Abou Jahjah critique les Marocains sans esprit critique
Le journaliste hollandais Frans Dijkstra du quotidien Trouw (17-04-07) publie de longs extraits du "Dagboek Beiroet-Brussel" (journal intime Beyrout-Bruxelles) de Dyab Abou Jahjah. L'ex-dirigeant de la Ligue Arabe Européenne (AEL) "a été la frayeur de la Belgique (et aussi un peu des Pays-Bas) (...) lorsqu'en 2000 il a fondé la Ligue Arabe Européenne à Anvers et qu'il apparaissait comme le puissant et futé porte-parole d'une génération perdue de jeunes marocains. Ni l'intégration ni l'assimilation, nous exigeons nos droits en tant que citoyens, c'était son combat. Mais la combinaison entre Abou Jahjah et les jeunes marocains n'a pas tenue le coup, c'est en tout cas ce qui déteint de son ouvrage. Abou Jahjah se considère comme un démocrate de gauche, nationaliste arabe, musulman de culture mais pas de religion. Il ne veut rien avoir à faire avec les imams et les organisations religieuses." Dans son journal, le sentiment d'injustice continue à le ronger. "On nous a diabolisé et boycotté pour ensuite essayer de nous entraîner dans toutes sortes d'affaires louches. Pourquoi ? Tout simplement parce que nous avions l'affirmation de soi et la conscience avec nous en tant que citoyens et parce que nous refusions de nous comporter en tant qu'invités. Parce que nous avons refusé d'être serviles et nous n'étions pas satisfaits de la 'presque égalité' car nous revendiquions l'égalité absolue", écrit Abou Jahjah.

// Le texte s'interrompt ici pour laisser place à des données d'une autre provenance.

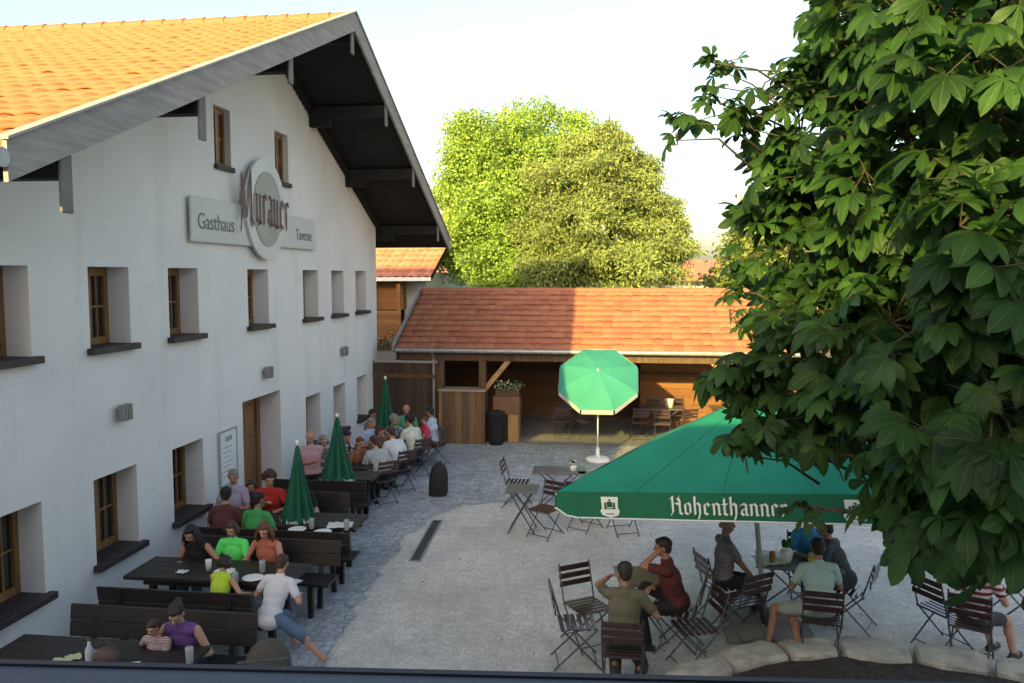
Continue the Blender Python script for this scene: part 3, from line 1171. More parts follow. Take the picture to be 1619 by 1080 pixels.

Mais les Marocains qu'il rencontre en Europe sont sur un autre monde : "La plupart des Marocains que je connais sont très conservateurs au sujet de la religion et le considère comme un système de valeur absolu", écrit il. "Cela ne veut pas dire que la plupart des Marocains musulmans sont pratiquants, loin de là, mais la plupart sont croyants et s'en tiennent strictement à une approche dépourvue d'esprit critique à propos de la religion sous sa forme la plus orthodoxe. Ceci a été pour moi, une révélation car je n'ai jamais connu un tel groupe démographique, pas même dans les villages de sud-Liban, où les gens sont aussi croyants." "Avec sa croyance, le Marocain lutte contre l'assimiliation mais c'est inutile, pense Abou Jahjah. La religion est une base trop faible pour développer sa propre identité. Du coup, la langue et la culture se négligent et ils vont quand même grandir dans la société européenne tout en perdant leur confession religieuse. Mais ils n'auront toujours pas les droits."
Abou Jahjah met en garde l'Europe contre "une guerre des classes". "Ce ne sera ni une guerre des religions, ni un conflit importé. Ce conflit sera sur son propre sol avec les enfants de l'Europe qui ont été exclus à cause de leur provenance et de leur race." "Mais Abou Jahjah n'en fera pas partie car il se cherche "un rôle en politique au Liban. Il pense que c'est là que le nationalisme arabe renaîtra pour mettre fin aux régimes corrompus qui collaborent secrètement avec les impérialistes américains et les sionistes." "Abou Jahjah a une grande admiration pour le Hezbollah et son dirigeant Hassan Nasrallah, "une figure historique dont on parlera encore pendant des siècles." Il trouve juste dommage que "le Hezbollah est d'inspiration religieuse".
En Belgique, La Ligue Arabe Européenne "a coopéré une seule fois avec un petit parti d'extrême gauche en Flandre pour participer à des élections. C'était un fiasco avec moins d'un demi pourcent des suffrages récolté. Abou Jahjah a arrêté la collaboration. C'était fautif, estime-t-il aujourd'hui. L'expérience aurait dû être poursuivi. Malgré sa passion renouvelée pour la libération du monde arabe, Abou Jahjah continue à se sentir attaché à la Belgique. 'Quand je vais sur internet au Liban, je lis toujours les journaux belges'. Et il n'est pas totalement et véritablement parti puisqu'il veut encore obtenir l'année prochaine son doctorat dans une université belge."
Dagboek Beiroet-Brussel, Dyab Abou Jahjah, uitg. Meulenhoff Manteau, euro 18,95.